Posted on 21 October, 2018 by Brian
Tags: bda chapter 3, solutions, bayes, f, scaled inverse chi2, inverse chi2, chi2
Category: bda3

Here’s my solution to exercise 10, chapter 3, of Gelman’s Bayesian Data Analysis (BDA), 3rd edition. There are solutions to some of the exercises on the book’s webpage.

\(\DeclareMathOperator{\dbinomial}{Binomial} \DeclareMathOperator{\dbern}{Bernoulli} \DeclareMathOperator{\dpois}{Poisson} \DeclareMathOperator{\dnorm}{Normal} \DeclareMathOperator{\dt}{t} \DeclareMathOperator{\dcauchy}{Cauchy} \DeclareMathOperator{\dexponential}{Exp} \DeclareMathOperator{\duniform}{Uniform} \DeclareMathOperator{\dgamma}{Gamma} \DeclareMathOperator{\dinvgamma}{InvGamma} \DeclareMathOperator{\invlogit}{InvLogit} \DeclareMathOperator{\dinvchi}{InvChi2} \DeclareMathOperator{\dsinvchi}{SInvChi2} \DeclareMathOperator{\dchi}{Chi2} \DeclareMathOperator{\dnorminvchi}{NormInvChi2} \DeclareMathOperator{\logit}{Logit} \DeclareMathOperator{\ddirichlet}{Dirichlet} \DeclareMathOperator{\dbeta}{Beta}\)

For \(j = 1, 2\), let

\[ \begin{align} y_j \mid \mu_j \sigma_j^2 &\sim \dnorm(\mu_j, \sigma_j^2) \\ p(\mu_j, \log \sigma_j^2) &\propto 1. \end{align} \]

We show that

\[ \frac{s_1^2 \sigma_2^2}{s_2^2 \sigma_1^2} \sim F(n_1 - 1, n_2 - 1) . \]

Equation 3.5 in the book shows that \(\sigma_j^2 \mid y \sim \dinvchi(n_j - 1, s_j^2)\).
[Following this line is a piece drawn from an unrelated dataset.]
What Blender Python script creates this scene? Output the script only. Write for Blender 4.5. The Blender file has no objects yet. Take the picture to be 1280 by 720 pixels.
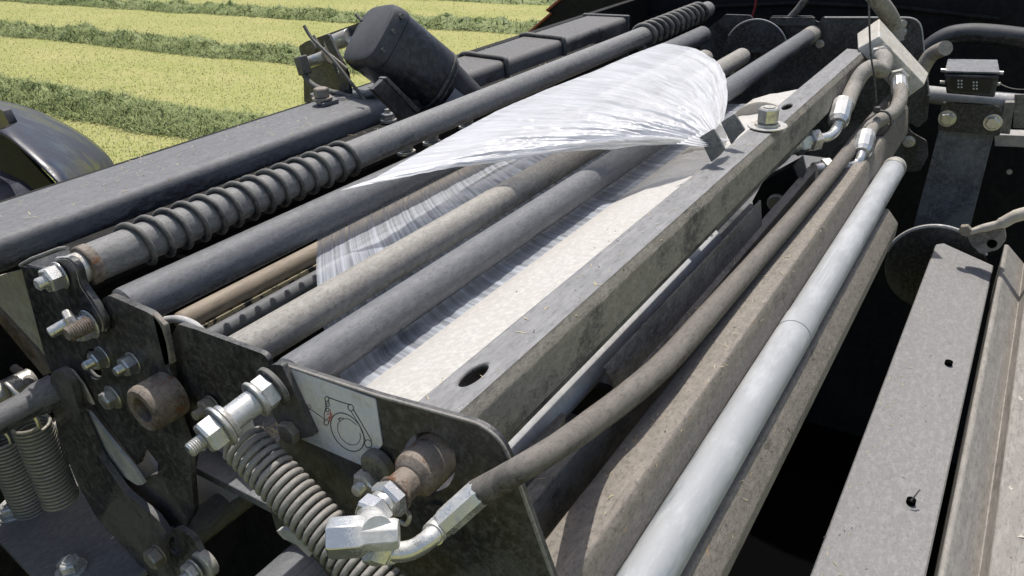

It follows that \(\frac{\sigma_j^2}{(n_j - 1) s_j^2} \sim \dinvChi(n_j - 1)\). Thus, \(\frac{(n_j - 1) s_j^2}{\sigma_j^2} \sim \dchi(n_j - 1)\). The result follows from the fact that the ratio of two \(\chi^2\) random variables (divided by the ratio of their degrees of freedom) has an \(F\)-distribution.